By examining a number of what might be called foundational readings in early modern liberalism, we will consider how different conceptions of virtue entered the print and cultural marketplace in British North America during the eighteenth century. To grasp some initial points about early modern liberalism and its impact upon culture, we'll examine writings by Milton, Locke, and some of the central theorists of what has come to be called the commonwealth tradition. We collaborate to cover readings central to the question of “liberalism” in the early modern era in Britain, including primary writings by Mandeville, Hobbes, Milton, Locke, Hume, Burke, Shaftesbury, and Smith. We'll move from examining the social, cultural, and economic theory of the era to its implementation in the non-fiction and fiction of Defoe, Richardson, and Fielding. We'll then shift to examining writings from British North America, where liberal ideologies (and the critique of liberal ideologies) took different shape in the writings of some key colonial American theorists of liberalism and the virtuous citizenry. For the second half of the semester, we'll look at how writers found a reading market in eighteenth-century British North America by focusing on the various meanings of virtue in circulation in fiction and non-fiction. Here, we'll examine writings by Franklin, W.H. Brown, Foster, C.B. Brown. For students interested in poetry, presumed in the era to be “the highest form of art,” alternative readings in Pope, Swift, Grainger, Wheatley, Stockton, and Barlow will be recommended. In addition to high-quality class participation, assignments include a team analysis and report on a theorist of economy, print culture, and society (the first seven writers mentioned above), and a seminar paper created in two versions, a draft presented to class, and a final version prepared as a scholarly analysis in the field. By way of introducing students to scholarly writing in the field, we'll examine some of the seminar papers from former 554 students (most of whom did not specialize in this field) that have been published in several different places.

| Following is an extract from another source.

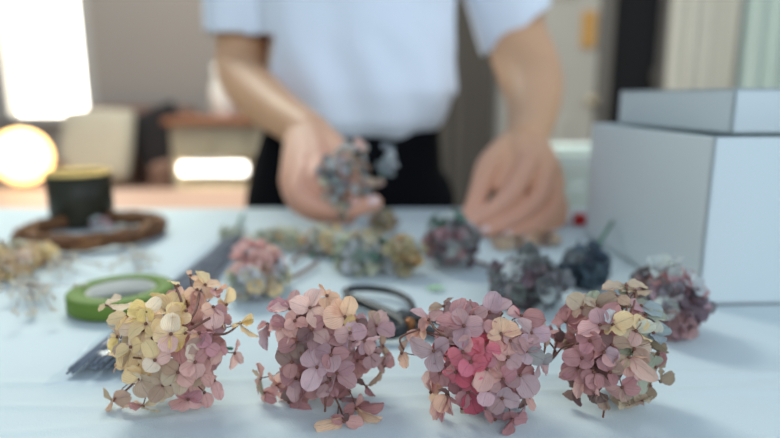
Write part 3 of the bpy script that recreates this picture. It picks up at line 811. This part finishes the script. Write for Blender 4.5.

English 602: Supervised Experience in College Teaching
“Teaching Literature to Undergraduates”
English 602 for teachers of literature is designed to assist teachers of literature and culture primarily in the English and Comparative Literature Departments. Developed to enhance teaching confidence and teaching quality, the course includes components related to: developing appropriate personal teaching goals and strategies; creating syllabi; creating assignments; assessing student performance in class and in written work; using technological support in the classroom; and developing and writing one's own philosophy of teaching. Concerns of the course are both pragmatic and philosophical, and they encompass additional professional issues (the job hunt, academic advising, etc.) as these might arise from student interest and expertise.